An ancient past

Encountering Chile's archaeological treasures

Chile has some remarkable links to its ancient past, such as the giant moai statues of Easter Island and the oldest known mummies in the world, found in the Atacama Desert.

Thursday, July 28, 2011  

The Chinchorro people were a fishing society who inhabited the coastal regions of the Atacama Desert in Chile's north around 5000BC. As far as we know, they were one of the first community to mummify their dead. The Chinchorro mummies date back as far as 9000 years, while the oldest Egyptian mummies are only around 4000 years old.

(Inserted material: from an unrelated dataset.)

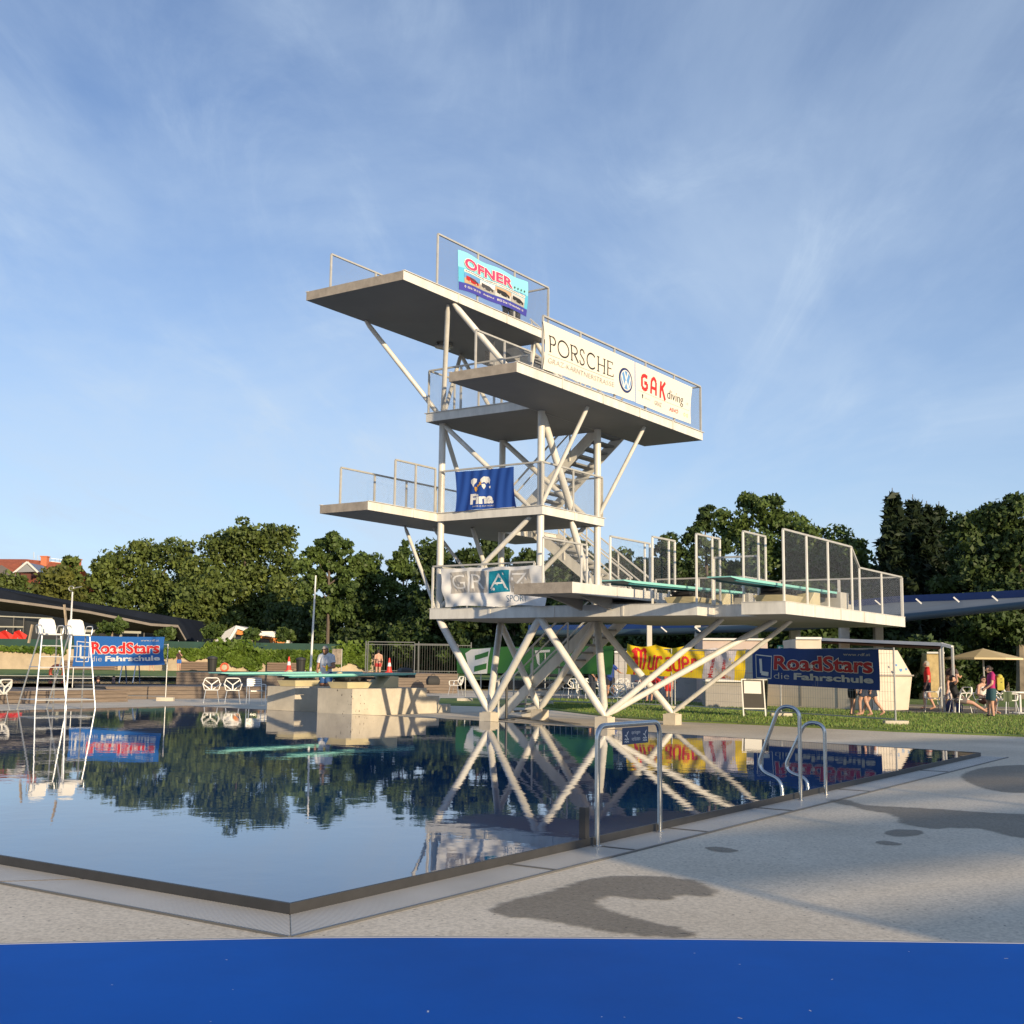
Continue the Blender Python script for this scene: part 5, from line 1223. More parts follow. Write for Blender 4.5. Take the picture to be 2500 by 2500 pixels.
# ------------------------------------------------------------------ dark sloping roof building at left
def roof_building():
    dd = 128; t0 = atd(-250, 1398, dd); t = thing('bath_building', 'low building under a long dark sloping roof', 'building', (t0.x, t0.y, LZ), 0)
    # outline of the roof as seen; extruded in depth
    def q(x, y): return atd(x, y, dd*math.cos(0))
    top = [(-250, 1392), (0, 1440), (150, 1463), (300, 1487), (430, 1508), (450, 1530), (468, 1566)]
    bot = [(455, 1566), (436, 1531), (370, 1527), (220, 1497), (100, 1480), (0, 1467), (-250, 1440)]
    DR = mat('dark blue grey roofing', (.012, .016, .026), .9, 0, .2, .6, spec=.1); FS = mat('weathered fascia', (.22, .19, .16), .8, 0, .25, .7)
    P = [q(x, y) for x, y in top+bot]; n = len(P); back = Vector((0, 16, 0)); mb = MB(); mb.add(P+[p+back for p in P], [tuple(range(n)), tuple(range(n, 2*n))[::-1]]+[(i, (i+1) % n, n+(i+1) % n, n+i) for i in range(n)]); mb.build('roof', DR, t, local=False)
    e1 = [(-250, 1441), (0, 1468), (100, 1481), (220, 1498), (370, 1528), (436, 1532), (456, 1567)]; e2 = [(-250, 1472), (0, 1491), (100, 1500), (200, 1518), (320, 1543), (425, 1547), (440, 1567)]
    A_ = [q(x, y)-Vector((0, .12, 0)) for x, y in e1]; B_ = [atd(x, y, dd+6) for x, y in e2]; mb = MB()
    for i in range(6): mb.add([A_[i], A_[i+1], B_[i+1], B_[i]], [(0, 1, 2, 3)]); mb.add([A_[i]+Vector((0, -.1, 0)), A_[i+1]+Vector((0, -.1, 0)), A_[i+1]+Vector((0, -.1, .25)), A_[i]+Vector((0, -.1, .25))], [(0, 1, 2, 3)])
    mb.build('fascia', FS, t, local=False)
    mb = MB(); a, b = q(-250, 1560), q(450, 1560); mb.add([(a.x, a.y+7, LZ), (b.x, b.y+7, LZ), (b.x, b.y+7, 4.2), (a.x, a.y+7, 8)], [(0, 1, 2, 3)]); mb.build('glass_front', mat('dark glazing', (.012, .014, .016), .15), t, local=False)
    for x in (15, 40, 225, 325, 340, 370): mb = MB(); c = q(x, 1560); mb.tube([(c.x, c.y+1.5, LZ+1), (c.x, c.y+1.5, q(x, 1500+.13*x).z)], .09, 8); mb.build('column', DARKST, t, local=False)
    RL = mat('weathered timber rail', (.34, .33, .27), .8)
    for (x0, y0, x1, y1, w_) in ((-20, 1508, 130, 1514, .10), (-20, 1533, 60, 1534, .12), (205, 1543, 345, 1547, .22)):
        a, b = q(x0, y0), q(x1, y1); a.y -= 5; b.y -= 5; a = Vector((a.x*.96, a.y, a.z)); b = Vector((b.x*.96, b.y, b.z)); mb = MB(); mb.bar(a, b, .1, w_); mb.build('rail', RL, t, local=False)
    for x in (37, 333, 195): a = q(x, 1505 if x < 100 else 1538); b = q(x, 1560); a.y -= 4.8; b.y -= 4.8; mb = MB(); mb.bar(a, Vector((a.x, a.y, LZ+1)), .22, .22); mb.build('post', RL, t, local=False)
    return t
roof_building()
# ground behind the wall sits higher
mb = MB(); _d = (wq-wp).normalized(); a, b = wp-_d*60+Vector((0, .9, 0)), wq+_d*1+Vector((0, .9, 0)); c, d_ = lv(930, 320), lv(-900, 320); mb.add([(p.x, p.y, LZ+1.6) for p in (a, b, c, d_)]+[(p.x, p.y, LZ-.3) for p in (a, b, c, d_)], [(0, 1, 2, 3), (0, 4, 5, 1), (1, 5, 6, 2)])
tag(mb.build('terrain', mat('dry upper lawn', (.12, .13, .045), .9, 0, .3, .5)), 'raised ground behind the sandy wall', kind='structure')
def pavilion():
    dd = 126; q = lambda x, y: atd(x, y, dd); p0 = q(600, 1565); t = thing('pavilion', 'small angular pavilion with white frame and orange walls', 'building', (p0.x, p0.y, LZ+1.0), 0)
    back = Vector((0, 7, 0))
    def ext(name, px, m, y0=0., dy=7.):
        P = [q(x, y)+Vector((0, y0, 0)) for x, y in px]; n = len(P); mb = MB(); bk = Vector((0, dy, 0)); mb.add(P+[p+bk for p in P], [tuple(range(n)), tuple(range(n, 2*n))[::-1]]+[(i, (i+1) % n, n+(i+1) % n, n+i) for i in range(n)]); return mb.build(name, m, t, local=False)
    ext('frame', [(553, 1568), (570, 1540), (576, 1527), (625, 1541), (665, 1541), (672, 1549), (702, 1551), (705, 1570), (698, 1570), (694, 1556), (665, 1556), (622, 1549), (580, 1535), (560, 1568)], P_WHITE)
    ext('side_panel', [(522, 1566), (540, 1546), (574, 1527), (577, 1532), (553, 1567)], mat('grey cladding', (.38, .38, .39), .6), .2)
    OR = mat('orange wall panel', (.62, .22, .05), .7); OR2 = mat('brown orange wall panel', (.38, .15, .05), .7)
    ext('soffit', [(580, 1535), (622, 1549), (665, 1556), (672, 1563), (600, 1552), (575, 1548)], OR, .3, 5)
    ext('wall', [(655, 1556), (670, 1556), (672, 1572), (658, 1572)], OR, .4, 4); ext('wall', [(673, 1556), (695, 1556), (702, 1572), (676, 1572)], OR, .2, 4)
    ext('glass_front', [(560, 1568), (575, 1548), (655, 1556), (658, 1570)], mat('dark glazing', (.012, .014, .016), .15), 1.2, 3)
pavilion()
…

Today, the ancient Chinchorro mummies are on display in the San Miguel de Azapa Archaeological and Anthropological Museum, about 7.5 miles (12 kilometers) northeast of Arica. The museum has over 20,000 artifacts, including items from other societies that existed around the same time as the Chinchorro people.

Also in the country's north, the town of San Pedro de Atacama contains some noteworthy attractions for people interested in ancient cultures. A case in point is the Gustave Le Paige Museum, named after a Belgian priest and archaeologist who dedicated his life to collecting and classifying the archaeological remains of the desert region. The museum has a wide range of valuable objects including pottery and utensils used by indigenous Shamans.

About 2 miles from San Pedro de Atacama is a twelfth century stone fort perched above a hill called Pukará de Quitor. The pre-Inca site provides a rare insight into Chile's distant past.

The Easter Island Giants

Chile's other big archaeological attraction is the collection of gigantic stone statues on Easter Island, or Rapa Nui, known as moais. Each of the massive statues weighs close to ten tonnes and there are almost 600 spread across the island.

The significance of the moais to the island's indigenous inhabitants and the methods used to construct them continue to puzzle archaeologists, although a number of theories have been put forward.